__TASK TO CARRY OUT__. Please write out the lines of the data exactly, beginning with the first and ending with the line containing "tk_m = [arr(blade_tuft(50, .30, .8, .40, .0035, 20"; leave the pictures behind.

** Start DATA SECTION **

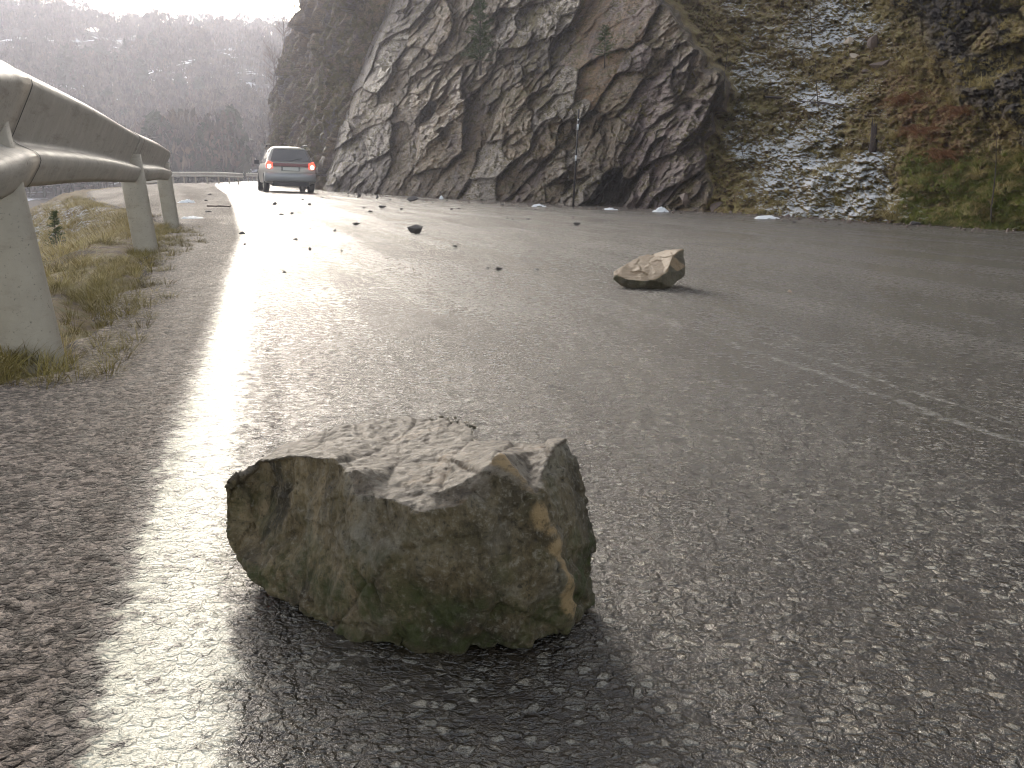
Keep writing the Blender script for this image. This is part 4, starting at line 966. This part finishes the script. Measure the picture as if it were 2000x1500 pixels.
# ================================================================== VEGETATION
def blade_tuft(n, ln, spread, droop, w, seed, lean=(0, 0), radius=.06):
    r = np.random.default_rng(seed); V = []; F = []
    for i in range(n):
        a = r.uniform(0, 2 * math.pi); rad = radius * math.sqrt(r.uniform()); bx, by = rad * math.cos(a), rad * math.sin(a)
        l = ln * r.uniform(.55, 1.15); tilt = spread * r.uniform(.2, 1); d = Vector((math.cos(a) * tilt + lean[0], math.sin(a) * tilt + lean[1], 1)).normalized()
        p = Vector((bx, by, -.02)); side = Vector((-math.sin(a + r.uniform(-.9, .9)), math.cos(a), 0)).normalized() * w; b = len(V); K = 4
        for k in range(K + 1):
            ww = side * (1 - k / K * .9); V += [p - ww, p + ww]
            p = p + d * (l / K); d = (d + Vector((math.cos(a) * .2, math.sin(a) * .2, -droop * r.uniform(.6, 1.2)))).normalized()
        for k in range(K): F.append((b + 2 * k, b + 2 * k + 1, b + 2 * k + 3, b + 2 * k + 2))
    return [tuple(v) for v in V], F
def merge_tufts(name, spots, kinds, mat, label, kind='stuff'):
    """many small tufts as one ground cover; numpy merge"""
    VV = []; FF = []; off = 0
    for (x, y, z, s, rz) in spots:
        v, f = kinds[int(rng.integers(len(kinds)))]; c, s_ = math.cos(rz), math.sin(rz)
        q = np.empty_like(v); q[:, 0] = (v[:, 0] * c - v[:, 1] * s_) * s + x; q[:, 1] = (v[:, 0] * s_ + v[:, 1] * c) * s + y; q[:, 2] = v[:, 2] * s + z
        VV.append(q); FF.append(f + off); off += len(v)
    o = mesh_obj(name, np.concatenate(VV), np.concatenate(FF), mat, attrs=None); tag(o, kind=kind); o['label'] = label
    return o
def arr(t): return np.array(t[0]), np.array(t[1])
tk_s = [arr(blade_tuft(34, .16, .9, .30, .0016, s, radius=.05)) for s in range(5)]
tk_m = [arr(blade_tuft(50, .30, .8, .40, .0035, 20 + s, radius=.08)) for s in range(5)]

# near verge and bank under the guardrail
sp1 = []; sp2 = []; sp3 = []
for i in range(5200):
    y = 1.0 + 24 * rng.uniform() ** 1.7; e = rng.normal(.12, .16) if rng.uniform() < .5 else rng.uniform(.1, 3.2) + .0
    if y < 2.2 and e < .1: continue
    x = float(xE(y)) - e
    if vnoise(x * 2.2, y * 2.2, 0, 61) < -.12 + (-.35 if e > .3 else 0): continue
    z = zgr(x, y); s = rng.uniform(.45, 1.1)
    q = (x, y, z, s * (.55 if e < .1 else .9), rng.uniform(0, 6.3))
    (sp1 if vnoise(x * 1.7, y * 1.7, 0, 66) > -.1 else sp2).append(q)
merge_tufts('grass', sp1, tk_s, M['straw'], 'dead yellow grass on the bank under the guardrail')
merge_tufts('grass', sp2, tk_s, M['olive'], 'olive grass on the verge under the guardrail')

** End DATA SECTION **

__RIGHT ANSWER__.
Keep writing the Blender script for this image. This is part 4, starting at line 966. This part finishes the script. Measure the picture as if it were 2000x1500 pixels.
# ================================================================== VEGETATION
def blade_tuft(n, ln, spread, droop, w, seed, lean=(0, 0), radius=.06):
    r = np.random.default_rng(seed); V = []; F = []
    for i in range(n):
        a = r.uniform(0, 2 * math.pi); rad = radius * math.sqrt(r.uniform()); bx, by = rad * math.cos(a), rad * math.sin(a)
        l = ln * r.uniform(.55, 1.15); tilt = spread * r.uniform(.2, 1); d = Vector((math.cos(a) * tilt + lean[0], math.sin(a) * tilt + lean[1], 1)).normalized()
        p = Vector((bx, by, -.02)); side = Vector((-math.sin(a + r.uniform(-.9, .9)), math.cos(a), 0)).normalized() * w; b = len(V); K = 4
        for k in range(K + 1):
            ww = side * (1 - k / K * .9); V += [p - ww, p + ww]
            p = p + d * (l / K); d = (d + Vector((math.cos(a) * .2, math.sin(a) * .2, -droop * r.uniform(.6, 1.2)))).normalized()
        for k in range(K): F.append((b + 2 * k, b + 2 * k + 1, b + 2 * k + 3, b + 2 * k + 2))
    return [tuple(v) for v in V], F
def merge_tufts(name, spots, kinds, mat, label, kind='stuff'):
    """many small tufts as one ground cover; numpy merge"""
    VV = []; FF = []; off = 0
    for (x, y, z, s, rz) in spots:
        v, f = kinds[int(rng.integers(len(kinds)))]; c, s_ = math.cos(rz), math.sin(rz)
        q = np.empty_like(v); q[:, 0] = (v[:, 0] * c - v[:, 1] * s_) * s + x; q[:, 1] = (v[:, 0] * s_ + v[:, 1] * c) * s + y; q[:, 2] = v[:, 2] * s + z
        VV.append(q); FF.append(f + off); off += len(v)
    o = mesh_obj(name, np.concatenate(VV), np.concatenate(FF), mat, attrs=None); tag(o, kind=kind); o['label'] = label
    return o
def arr(t): return np.array(t[0]), np.array(t[1])
tk_s = [arr(blade_tuft(34, .16, .9, .30, .0016, s, radius=.05)) for s in range(5)]
tk_m = [arr(blade_tuft(50, .30, .8, .40, .0035, 20 + s, radius=.08)) for s in range(5)]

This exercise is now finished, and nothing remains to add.